Aim of the exercise: Each record below is to be copied word for word, with pictures removed.

Data in this exercise:
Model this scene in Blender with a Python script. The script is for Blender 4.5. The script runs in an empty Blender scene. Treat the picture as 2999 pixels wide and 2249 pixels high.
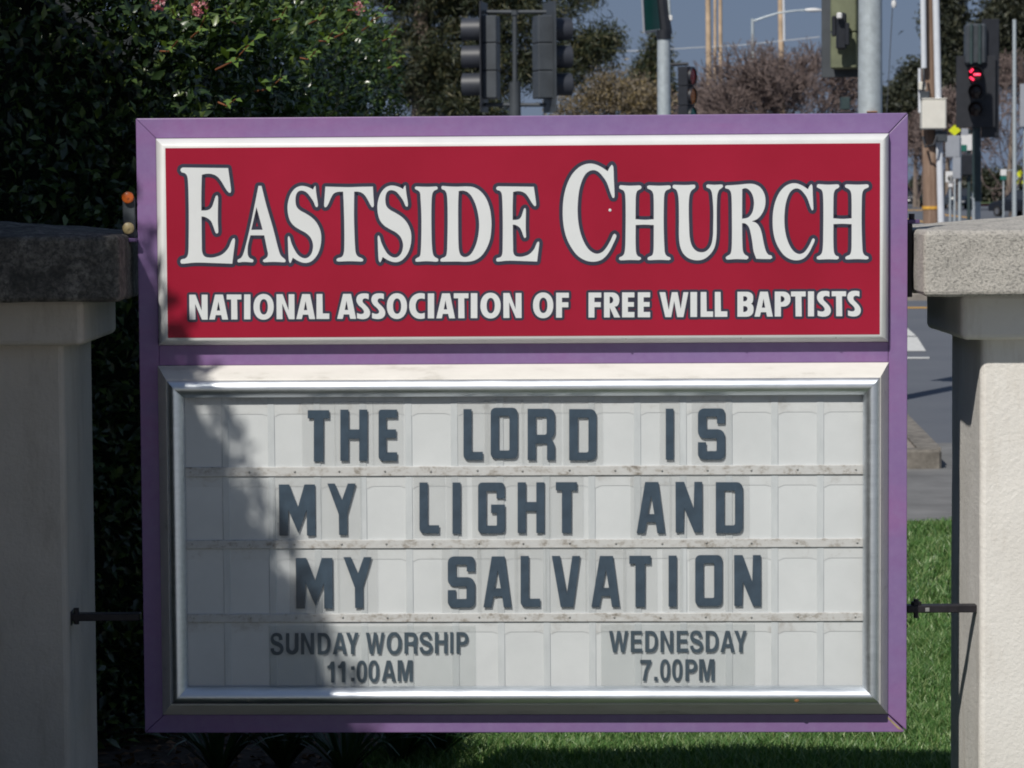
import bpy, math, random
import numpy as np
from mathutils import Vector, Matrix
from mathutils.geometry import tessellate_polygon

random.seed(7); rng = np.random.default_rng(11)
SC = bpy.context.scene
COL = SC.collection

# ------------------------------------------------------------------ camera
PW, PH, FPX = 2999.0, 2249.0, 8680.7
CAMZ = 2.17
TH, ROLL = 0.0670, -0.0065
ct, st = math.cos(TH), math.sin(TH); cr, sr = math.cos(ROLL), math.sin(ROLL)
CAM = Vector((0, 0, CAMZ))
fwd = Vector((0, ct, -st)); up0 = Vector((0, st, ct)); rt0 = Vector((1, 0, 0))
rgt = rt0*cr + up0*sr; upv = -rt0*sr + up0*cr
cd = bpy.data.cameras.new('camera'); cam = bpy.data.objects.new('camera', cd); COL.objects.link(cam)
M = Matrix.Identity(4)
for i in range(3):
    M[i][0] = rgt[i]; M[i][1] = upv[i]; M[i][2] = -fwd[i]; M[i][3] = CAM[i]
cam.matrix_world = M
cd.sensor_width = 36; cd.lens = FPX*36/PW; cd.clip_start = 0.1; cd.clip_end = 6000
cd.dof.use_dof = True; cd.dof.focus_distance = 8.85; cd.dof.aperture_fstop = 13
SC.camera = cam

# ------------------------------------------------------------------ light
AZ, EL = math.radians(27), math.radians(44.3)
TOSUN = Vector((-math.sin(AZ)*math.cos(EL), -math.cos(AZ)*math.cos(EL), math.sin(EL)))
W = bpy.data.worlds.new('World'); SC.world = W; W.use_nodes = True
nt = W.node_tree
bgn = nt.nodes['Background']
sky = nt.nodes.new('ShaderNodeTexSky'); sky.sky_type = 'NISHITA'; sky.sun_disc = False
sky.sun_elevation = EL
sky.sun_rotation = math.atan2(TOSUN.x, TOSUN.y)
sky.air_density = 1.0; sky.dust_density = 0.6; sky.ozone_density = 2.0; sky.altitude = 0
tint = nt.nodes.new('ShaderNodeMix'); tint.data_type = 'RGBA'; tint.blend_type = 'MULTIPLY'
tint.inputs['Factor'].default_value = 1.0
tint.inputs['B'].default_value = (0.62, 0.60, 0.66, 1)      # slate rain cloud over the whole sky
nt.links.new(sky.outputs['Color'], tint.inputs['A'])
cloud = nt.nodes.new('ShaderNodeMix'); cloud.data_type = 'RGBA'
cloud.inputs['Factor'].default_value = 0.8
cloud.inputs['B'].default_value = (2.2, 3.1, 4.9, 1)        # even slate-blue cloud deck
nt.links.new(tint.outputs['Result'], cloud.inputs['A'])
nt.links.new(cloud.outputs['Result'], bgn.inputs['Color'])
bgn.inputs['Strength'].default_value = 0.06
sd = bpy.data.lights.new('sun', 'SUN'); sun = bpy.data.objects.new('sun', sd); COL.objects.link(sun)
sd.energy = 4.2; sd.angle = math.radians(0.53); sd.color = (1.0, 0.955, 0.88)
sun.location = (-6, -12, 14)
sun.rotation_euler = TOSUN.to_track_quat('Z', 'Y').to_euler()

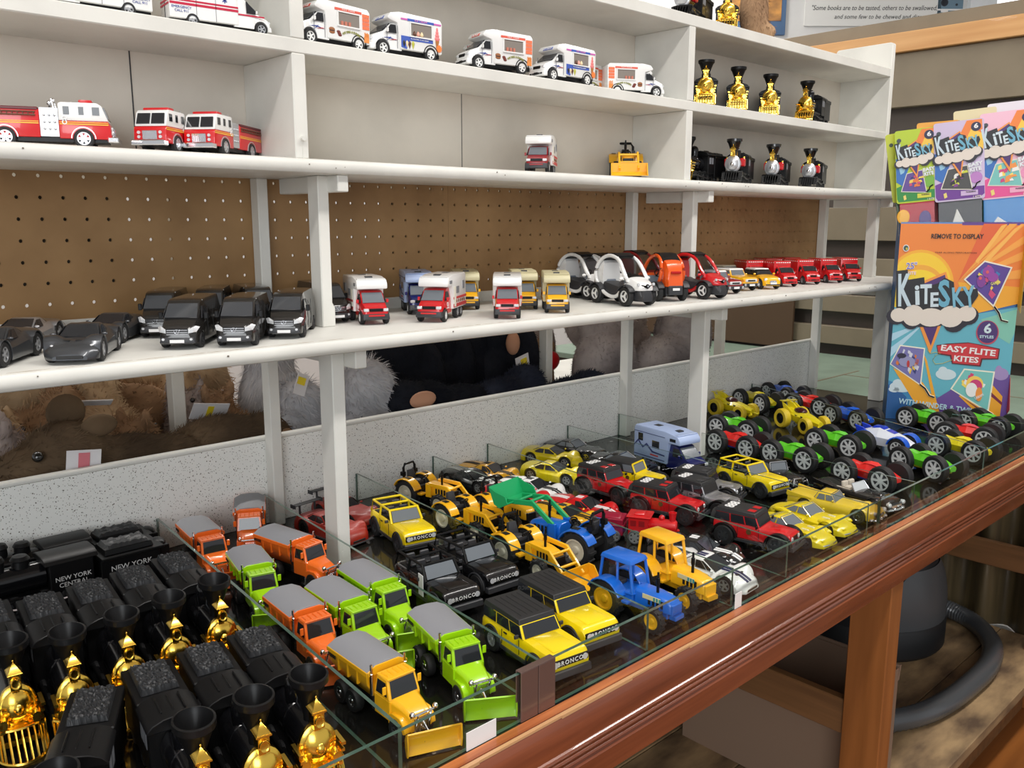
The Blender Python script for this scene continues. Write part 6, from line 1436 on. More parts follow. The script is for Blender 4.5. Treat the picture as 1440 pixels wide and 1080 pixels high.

Response to this exercise:
Model this scene in Blender with a Python script. The script is for Blender 4.5. The script runs in an empty Blender scene. Treat the picture as 2999 pixels wide and 2249 pixels high.
import bpy, math, random
import numpy as np
from mathutils import Vector, Matrix
from mathutils.geometry import tessellate_polygon

random.seed(7); rng = np.random.default_rng(11)
SC = bpy.context.scene
COL = SC.collection

# ------------------------------------------------------------------ camera
PW, PH, FPX = 2999.0, 2249.0, 8680.7
CAMZ = 2.17
TH, ROLL = 0.0670, -0.0065
ct, st = math.cos(TH), math.sin(TH); cr, sr = math.cos(ROLL), math.sin(ROLL)
CAM = Vector((0, 0, CAMZ))
fwd = Vector((0, ct, -st)); up0 = Vector((0, st, ct)); rt0 = Vector((1, 0, 0))
rgt = rt0*cr + up0*sr; upv = -rt0*sr + up0*cr
cd = bpy.data.cameras.new('camera'); cam = bpy.data.objects.new('camera', cd); COL.objects.link(cam)
M = Matrix.Identity(4)
for i in range(3):
    M[i][0] = rgt[i]; M[i][1] = upv[i]; M[i][2] = -fwd[i]; M[i][3] = CAM[i]
cam.matrix_world = M
cd.sensor_width = 36; cd.lens = FPX*36/PW; cd.clip_start = 0.1; cd.clip_end = 6000
cd.dof.use_dof = True; cd.dof.focus_distance = 8.85; cd.dof.aperture_fstop = 13
SC.camera = cam

# ------------------------------------------------------------------ light
AZ, EL = math.radians(27), math.radians(44.3)
TOSUN = Vector((-math.sin(AZ)*math.cos(EL), -math.cos(AZ)*math.cos(EL), math.sin(EL)))
W = bpy.data.worlds.new('World'); SC.world = W; W.use_nodes = True
nt = W.node_tree
bgn = nt.nodes['Background']
sky = nt.nodes.new('ShaderNodeTexSky'); sky.sky_type = 'NISHITA'; sky.sun_disc = False
sky.sun_elevation = EL
sky.sun_rotation = math.atan2(TOSUN.x, TOSUN.y)
sky.air_density = 1.0; sky.dust_density = 0.6; sky.ozone_density = 2.0; sky.altitude = 0
tint = nt.nodes.new('ShaderNodeMix'); tint.data_type = 'RGBA'; tint.blend_type = 'MULTIPLY'
tint.inputs['Factor'].default_value = 1.0
tint.inputs['B'].default_value = (0.62, 0.60, 0.66, 1)      # slate rain cloud over the whole sky
nt.links.new(sky.outputs['Color'], tint.inputs['A'])
cloud = nt.nodes.new('ShaderNodeMix'); cloud.data_type = 'RGBA'
cloud.inputs['Factor'].default_value = 0.8
cloud.inputs['B'].default_value = (2.2, 3.1, 4.9, 1)        # even slate-blue cloud deck
nt.links.new(tint.outputs['Result'], cloud.inputs['A'])
nt.links.new(cloud.outputs['Result'], bgn.inputs['Color'])
bgn.inputs['Strength'].default_value = 0.06
sd = bpy.data.lights.new('sun', 'SUN'); sun = bpy.data.objects.new('sun', sd); COL.objects.link(sun)
sd.energy = 4.2; sd.angle = math.radians(0.53); sd.color = (1.0, 0.955, 0.88)
sun.location = (-6, -12, 14)
sun.rotation_euler = TOSUN.to_track_quat('Z', 'Y').to_euler()

The Blender Python script for this scene continues. Write part 6, from line 1436 on. More parts follow. The script is for Blender 4.5. Treat the picture as 1440 pixels wide and 1080 pixels high.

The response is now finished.